* **Written request**:
Find each line containing the string "this". Copy it.

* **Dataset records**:
——
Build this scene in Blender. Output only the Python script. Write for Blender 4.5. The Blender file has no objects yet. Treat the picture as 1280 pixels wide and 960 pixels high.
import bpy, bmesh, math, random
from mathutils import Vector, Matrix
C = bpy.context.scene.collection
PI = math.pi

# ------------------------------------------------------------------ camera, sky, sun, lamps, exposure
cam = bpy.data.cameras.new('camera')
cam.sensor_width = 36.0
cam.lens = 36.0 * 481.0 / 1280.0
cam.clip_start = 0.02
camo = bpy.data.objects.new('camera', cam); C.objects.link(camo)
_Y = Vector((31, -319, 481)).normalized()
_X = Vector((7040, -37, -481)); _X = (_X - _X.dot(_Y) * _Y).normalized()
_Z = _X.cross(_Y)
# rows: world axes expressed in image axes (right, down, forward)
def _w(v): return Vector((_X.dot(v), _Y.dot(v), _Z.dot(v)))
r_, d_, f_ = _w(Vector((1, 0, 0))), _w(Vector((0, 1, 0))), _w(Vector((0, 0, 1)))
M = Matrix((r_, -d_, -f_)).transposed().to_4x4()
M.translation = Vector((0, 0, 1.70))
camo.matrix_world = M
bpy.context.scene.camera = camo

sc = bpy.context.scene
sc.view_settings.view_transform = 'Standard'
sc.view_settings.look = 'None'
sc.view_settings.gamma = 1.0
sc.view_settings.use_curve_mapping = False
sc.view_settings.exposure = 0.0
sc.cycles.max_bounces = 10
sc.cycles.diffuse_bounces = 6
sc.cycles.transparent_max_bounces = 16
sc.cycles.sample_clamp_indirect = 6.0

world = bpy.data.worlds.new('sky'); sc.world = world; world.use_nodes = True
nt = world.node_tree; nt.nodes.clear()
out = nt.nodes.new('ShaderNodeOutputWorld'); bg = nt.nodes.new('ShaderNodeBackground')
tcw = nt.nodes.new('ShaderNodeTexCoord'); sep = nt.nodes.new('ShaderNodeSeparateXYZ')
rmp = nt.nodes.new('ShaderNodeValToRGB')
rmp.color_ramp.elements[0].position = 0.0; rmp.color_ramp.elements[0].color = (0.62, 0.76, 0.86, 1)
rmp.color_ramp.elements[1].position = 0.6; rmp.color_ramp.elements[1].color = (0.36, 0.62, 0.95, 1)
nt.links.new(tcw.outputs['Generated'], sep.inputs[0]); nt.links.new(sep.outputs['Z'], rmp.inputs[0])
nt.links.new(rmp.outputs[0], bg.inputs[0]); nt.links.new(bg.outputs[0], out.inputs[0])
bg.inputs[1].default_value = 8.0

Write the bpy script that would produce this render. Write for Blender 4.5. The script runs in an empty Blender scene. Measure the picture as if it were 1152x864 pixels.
——
* **Reply**:
Build this scene in Blender. Output only the Python script. Write for Blender 4.5. The Blender file has no objects yet. Treat the picture as 1280 pixels wide and 960 pixels high.
Write the bpy script that would produce this render. Write for Blender 4.5. The script runs in an empty Blender scene. Measure the picture as if it were 1152x864 pixels.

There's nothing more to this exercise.